Erstens erkennt die internationale Gemeinschaft die Administration in Tripolis weiterhin als einzig legitime Regierung an. Und zweitens ist man an Tripolis gebunden, weil dieser Mechanismus den Ölreichtum über die Nationale Ölgesellschaft und die Zentralbank kontrolliert und verteilt. Eine Institution mit solchen Kompetenzen hat der Osten nicht und ist ohne ausländische Anerkennung auch schwer zu bilden.
Aber Öl lässt sich auch schmuggeln?
Sicherlich. Das passiert auch. So wie es ausschaut übrigens auch nach Al-Kabirs Flucht. Das ist sicherlich eine gewichtige Einnahmequelle – Bloomberg zufolge bis zu 300.000 Barrel Öl allein aus dem Hafen Sidra. Genauso wichtig aber ist der Menschenhandel –ein bedeutendes politisches Verhandlungskapital für General Haftar.
»Haftar versteht es bestens, Europas Migrationsängste auszunutzen«
Sie meinen die Schlepperorganisationen, die mit Haftars Milizen verbandelt sind?

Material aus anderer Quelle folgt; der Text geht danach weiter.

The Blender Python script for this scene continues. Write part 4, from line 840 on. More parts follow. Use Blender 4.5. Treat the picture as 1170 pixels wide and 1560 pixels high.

Wichtiger als die Einnahmenquellen durch Schlepper sind deren politischer Tauschwert: Die italienische Ministerpräsidentin Giorgia Meloni traf sich mit Haftar und seinem Sohn und behandelte die beiden wie Staatsoberhäupter. Das war die Abmachung, die Haftar einforderte: Ihr gewährt mir Anerkennung und ich helfe, Menschenhandel und Migration zu unterbinden. Haftar versteht es bestens, Europas Migrationsängste auszunutzen.
Sehen Sie überhaupt noch eine Möglichkeit für Europa, sich konstruktiv einzubringen?
Sich für eine nachhaltige Lösung einzusetzen, verlangt nicht nur viel politischen Willen, sondern auch Konsens unter den europäischen Staaten. Beides ist zurzeit nicht gegeben. Italien, das wirklich an Lösungen interessiert sein sollte, fällt vor allem durch populistische Diplomatie auf. Die meisten anderen Länder schauen gerade eher auf Palästina und die Ukraine. Und für die meisten Experten steht fest: Beginnen müsste der Prozess mit demokratischen Wahlen, so schnell wie möglich.
Wie geht es nun weiter für Sadiq Al-Kabir und die Zentralbank?
Die UN-Mission für Libyen (UNSMIL) hat die Initiative ergriffen und versucht, alle Seiten wieder zusammenzubringen. Berichten zufolge sind zwischen Al-Kabir und dem Repräsentantenhaus im Osten bereits Gespräche geführt worden. Geändert hat sich bisher nichts. Brisant ist eigentlich vor allem eines: Es scheint, als habe Al-Kabir sämtliche SWIFT-Codes der Zentralbank bei seiner Flucht mitgehen lassen. Damit ist die Bank faktisch gesperrt, mehrere Geldhäuser haben auf Anraten des US-Finanzministeriums beschlossen, mit der libyschen Zentralbank nicht mehr zusammenzuarbeiten. Es sieht ganz danach aus, als könne in Libyen derzeit nicht ein einziges Gehalt im öffentlichen Dienst ausgezahlt werden.